Thursday, 26 January 2012

Marmalade Gingerbread

Ready to cut
A couple of years ago I made Seville orange marmalade with crushed coriander seeds, but neither of us really likes the bits of seed in it, so I decided to try using it in a cake. Hilaire Walden in her book "Sensational Preserves" claims that, having once made Marmalade Gingerbread, she no longer uses black treacle or golden syrup, just marmalade. I substituted a few items, and it still worked very well. Instead of preserved ginger, I had some rather elderly crystallized ginger from Julian Graves, bought before we moved over here. It had gone a bit dry, so I soaked 14 pieces of it overnight and then chopped it. I also substituted a mixture of currants and sultanas for raisins, as all the raisins had been snacked!

Ingredients:
225g/8oz butter, cut in bits
225g/8oz dark brown sugar
300ml/10floz milk
225g/8oz marmalade
350g/12oz self raising flour (if you only have plain flour, add 2 teaspoons baking powder / 1 sachet levure chimique)
1½-2 tablespoons ground ginger
2 teaspoons bicarbonate of soda
2 teaspoons ground cinnamon
1 teaspoon freshly grated nutmeg
2 eggs, beaten
7 pieces preserved ginger, chopped
115g/4oz raisins

Method:
Pre-heat the oven to 160°C/310°F/gas mark 2. Butter a 20-22.5cm/8-9inch round cake tin and line the base with greaseproof paper or baking parchment.
In a saucepan (not a small saucepan....), gently heat together the butter, sugar, milk and marmalade stirring occasionally, until the sugar and marmalade have all dissolved. Remove the pan from the heat and allow the mixture to cool. Sift together the flour, bicarb, baking powder (if using), and ground spices. Make a well in the middle and pour in the liquid a bit at a time, stirring to make a smooth batter, and adding the eggs towards the end. Stir in the ginger and raisins. Pour the mixture into the cake tin and bake for about 1½ hours until the cake is firm to the touch and a kebab skewer inserted into the middle comes out dry. Leave to cool in the tin. Store in an airtight container. Leave for a day before eating, if you can bear it!

The first slice...
My 9-inch springform tin looked ideal, but the cooked cake turned out not to fit my storage tin! Somewhere in a box is my Tupperware cake box... Hilaire Walden suggests Tangerine Marmalade and Peach Marmalade work as well as orange. I wonder whether cherry jam would work?

A succulent texture

4 comments:

Jean said...

This looks lovely Pauline, thanks for the recipe.

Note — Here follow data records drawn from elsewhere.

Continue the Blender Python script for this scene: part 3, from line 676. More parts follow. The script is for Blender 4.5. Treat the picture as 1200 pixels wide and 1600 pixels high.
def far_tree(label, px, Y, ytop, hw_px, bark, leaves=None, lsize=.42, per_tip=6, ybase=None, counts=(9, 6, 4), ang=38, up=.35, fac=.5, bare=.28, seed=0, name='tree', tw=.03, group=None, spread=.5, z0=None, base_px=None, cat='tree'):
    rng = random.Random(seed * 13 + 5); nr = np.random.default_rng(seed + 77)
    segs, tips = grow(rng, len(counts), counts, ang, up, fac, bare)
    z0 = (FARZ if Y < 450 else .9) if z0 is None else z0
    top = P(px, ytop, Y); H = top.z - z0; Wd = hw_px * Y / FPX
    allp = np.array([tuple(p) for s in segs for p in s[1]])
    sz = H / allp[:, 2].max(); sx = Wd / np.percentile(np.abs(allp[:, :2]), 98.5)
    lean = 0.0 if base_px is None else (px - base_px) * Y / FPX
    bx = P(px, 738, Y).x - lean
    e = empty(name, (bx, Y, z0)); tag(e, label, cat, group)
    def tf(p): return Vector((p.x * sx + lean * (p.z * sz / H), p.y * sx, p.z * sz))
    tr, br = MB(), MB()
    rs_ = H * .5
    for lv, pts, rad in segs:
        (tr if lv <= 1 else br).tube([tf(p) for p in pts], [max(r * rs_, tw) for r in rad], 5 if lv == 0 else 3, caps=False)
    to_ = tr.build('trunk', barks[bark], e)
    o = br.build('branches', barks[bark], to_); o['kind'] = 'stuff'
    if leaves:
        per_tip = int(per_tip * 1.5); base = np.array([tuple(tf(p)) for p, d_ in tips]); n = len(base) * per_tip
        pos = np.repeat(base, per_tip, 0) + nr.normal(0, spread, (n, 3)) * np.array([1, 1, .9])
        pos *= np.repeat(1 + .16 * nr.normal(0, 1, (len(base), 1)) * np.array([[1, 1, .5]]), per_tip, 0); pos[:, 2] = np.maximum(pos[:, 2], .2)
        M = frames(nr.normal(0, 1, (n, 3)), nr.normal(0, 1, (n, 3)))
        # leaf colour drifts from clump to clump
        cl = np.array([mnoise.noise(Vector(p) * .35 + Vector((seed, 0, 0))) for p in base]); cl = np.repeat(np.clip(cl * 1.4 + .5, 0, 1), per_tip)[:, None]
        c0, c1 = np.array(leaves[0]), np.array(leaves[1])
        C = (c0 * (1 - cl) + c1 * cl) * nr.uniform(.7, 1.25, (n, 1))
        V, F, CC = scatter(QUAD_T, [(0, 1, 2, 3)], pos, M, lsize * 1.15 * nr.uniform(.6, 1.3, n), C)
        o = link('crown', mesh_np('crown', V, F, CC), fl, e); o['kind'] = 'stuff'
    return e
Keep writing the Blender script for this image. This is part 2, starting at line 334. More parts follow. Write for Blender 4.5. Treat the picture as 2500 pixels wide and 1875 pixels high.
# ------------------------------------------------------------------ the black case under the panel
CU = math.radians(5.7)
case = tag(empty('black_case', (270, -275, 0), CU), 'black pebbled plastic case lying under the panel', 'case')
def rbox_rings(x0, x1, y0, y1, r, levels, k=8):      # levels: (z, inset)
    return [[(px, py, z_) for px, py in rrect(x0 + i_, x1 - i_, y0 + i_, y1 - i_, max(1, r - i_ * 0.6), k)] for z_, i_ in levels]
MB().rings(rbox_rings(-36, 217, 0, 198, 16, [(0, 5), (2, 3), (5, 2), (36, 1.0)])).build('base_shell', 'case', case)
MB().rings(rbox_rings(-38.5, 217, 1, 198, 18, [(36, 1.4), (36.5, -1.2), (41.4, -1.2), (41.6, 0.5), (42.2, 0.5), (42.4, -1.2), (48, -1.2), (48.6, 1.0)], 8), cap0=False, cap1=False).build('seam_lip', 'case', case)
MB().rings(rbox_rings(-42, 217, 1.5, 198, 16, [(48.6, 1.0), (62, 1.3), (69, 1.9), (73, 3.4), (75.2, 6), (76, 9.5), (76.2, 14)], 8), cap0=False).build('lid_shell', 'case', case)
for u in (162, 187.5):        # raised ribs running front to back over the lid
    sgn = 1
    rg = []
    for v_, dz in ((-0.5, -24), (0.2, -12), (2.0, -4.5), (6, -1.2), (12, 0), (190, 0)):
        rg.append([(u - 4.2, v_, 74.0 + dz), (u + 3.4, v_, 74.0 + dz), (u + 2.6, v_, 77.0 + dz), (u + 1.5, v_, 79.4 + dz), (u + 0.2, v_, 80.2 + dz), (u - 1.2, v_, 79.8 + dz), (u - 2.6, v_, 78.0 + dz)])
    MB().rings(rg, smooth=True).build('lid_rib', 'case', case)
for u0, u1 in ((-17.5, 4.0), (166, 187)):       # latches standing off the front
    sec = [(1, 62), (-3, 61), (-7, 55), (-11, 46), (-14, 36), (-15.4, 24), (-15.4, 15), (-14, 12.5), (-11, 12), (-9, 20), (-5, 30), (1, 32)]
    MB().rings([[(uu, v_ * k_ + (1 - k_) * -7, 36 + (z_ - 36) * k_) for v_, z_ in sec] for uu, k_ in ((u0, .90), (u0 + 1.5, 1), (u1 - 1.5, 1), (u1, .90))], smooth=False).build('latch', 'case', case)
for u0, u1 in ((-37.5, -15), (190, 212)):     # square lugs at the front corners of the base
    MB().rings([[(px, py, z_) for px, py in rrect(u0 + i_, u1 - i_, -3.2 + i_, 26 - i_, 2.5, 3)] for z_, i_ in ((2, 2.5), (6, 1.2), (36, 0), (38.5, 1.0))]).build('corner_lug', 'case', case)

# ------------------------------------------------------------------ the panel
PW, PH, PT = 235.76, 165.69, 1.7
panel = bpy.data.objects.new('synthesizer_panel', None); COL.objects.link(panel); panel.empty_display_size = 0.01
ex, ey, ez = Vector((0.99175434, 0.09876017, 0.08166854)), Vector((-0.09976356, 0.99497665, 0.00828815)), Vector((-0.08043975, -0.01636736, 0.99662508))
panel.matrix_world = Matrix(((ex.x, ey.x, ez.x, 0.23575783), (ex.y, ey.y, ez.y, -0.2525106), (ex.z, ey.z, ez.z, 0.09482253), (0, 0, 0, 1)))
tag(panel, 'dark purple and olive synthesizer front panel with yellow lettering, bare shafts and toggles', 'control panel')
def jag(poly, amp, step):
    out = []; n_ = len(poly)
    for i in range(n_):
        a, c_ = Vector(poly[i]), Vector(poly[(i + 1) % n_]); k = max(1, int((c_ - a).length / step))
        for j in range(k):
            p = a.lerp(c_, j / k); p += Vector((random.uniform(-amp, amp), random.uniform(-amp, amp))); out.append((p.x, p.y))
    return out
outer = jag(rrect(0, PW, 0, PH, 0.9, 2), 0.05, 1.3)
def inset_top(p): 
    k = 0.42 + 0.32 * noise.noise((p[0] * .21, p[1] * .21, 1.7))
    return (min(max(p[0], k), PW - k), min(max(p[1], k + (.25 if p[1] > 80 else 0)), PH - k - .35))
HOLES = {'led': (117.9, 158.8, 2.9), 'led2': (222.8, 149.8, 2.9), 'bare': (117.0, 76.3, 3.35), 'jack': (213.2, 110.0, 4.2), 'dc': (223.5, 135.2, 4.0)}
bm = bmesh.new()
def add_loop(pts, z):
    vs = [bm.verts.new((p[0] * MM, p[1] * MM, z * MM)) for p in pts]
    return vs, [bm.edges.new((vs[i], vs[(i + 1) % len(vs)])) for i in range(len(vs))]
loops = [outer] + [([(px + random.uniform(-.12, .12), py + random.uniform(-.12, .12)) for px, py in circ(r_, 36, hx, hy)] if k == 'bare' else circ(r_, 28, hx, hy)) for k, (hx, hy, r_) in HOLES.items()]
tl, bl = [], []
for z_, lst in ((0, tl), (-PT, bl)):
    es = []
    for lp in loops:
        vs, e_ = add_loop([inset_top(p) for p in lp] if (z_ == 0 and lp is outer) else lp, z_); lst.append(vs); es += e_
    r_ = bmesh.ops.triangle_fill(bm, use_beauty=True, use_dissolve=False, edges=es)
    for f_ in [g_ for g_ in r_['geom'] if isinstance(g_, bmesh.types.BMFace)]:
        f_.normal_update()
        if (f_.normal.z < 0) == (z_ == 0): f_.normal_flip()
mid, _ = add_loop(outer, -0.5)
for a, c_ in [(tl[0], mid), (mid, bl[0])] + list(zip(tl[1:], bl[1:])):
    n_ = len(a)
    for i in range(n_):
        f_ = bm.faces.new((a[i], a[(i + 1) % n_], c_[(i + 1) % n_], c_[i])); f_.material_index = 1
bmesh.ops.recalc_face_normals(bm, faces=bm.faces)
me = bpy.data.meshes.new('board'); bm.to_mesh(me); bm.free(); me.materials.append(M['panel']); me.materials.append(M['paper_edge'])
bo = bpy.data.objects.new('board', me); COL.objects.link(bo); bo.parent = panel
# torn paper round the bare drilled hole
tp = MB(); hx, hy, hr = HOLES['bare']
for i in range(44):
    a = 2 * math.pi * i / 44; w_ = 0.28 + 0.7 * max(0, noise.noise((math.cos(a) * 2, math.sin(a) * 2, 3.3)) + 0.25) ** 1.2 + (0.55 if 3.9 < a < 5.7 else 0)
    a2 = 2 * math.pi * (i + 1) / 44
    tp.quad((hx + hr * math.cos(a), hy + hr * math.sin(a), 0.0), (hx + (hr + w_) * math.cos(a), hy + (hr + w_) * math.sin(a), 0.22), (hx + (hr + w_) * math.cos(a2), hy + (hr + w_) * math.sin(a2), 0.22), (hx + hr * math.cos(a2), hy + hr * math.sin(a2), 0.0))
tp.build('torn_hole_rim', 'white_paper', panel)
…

I'm not sure about cherry jam but plum or apricot might work....but then anything is worth a try....any excuse to bake a cake is a good one !!

Tim said...

It's excellent! Just having some with a cup of coffee.

GaynorB said...

This cake does look delicious, Pauline. Rave reviews from Tim, just make sure he doesn't scoff the lot ...

Perpetua said...

The recipe sounds great and looks even better. I make Bara Brith, the traditional Welsh tea-bread, using marmalade and it's wonderful.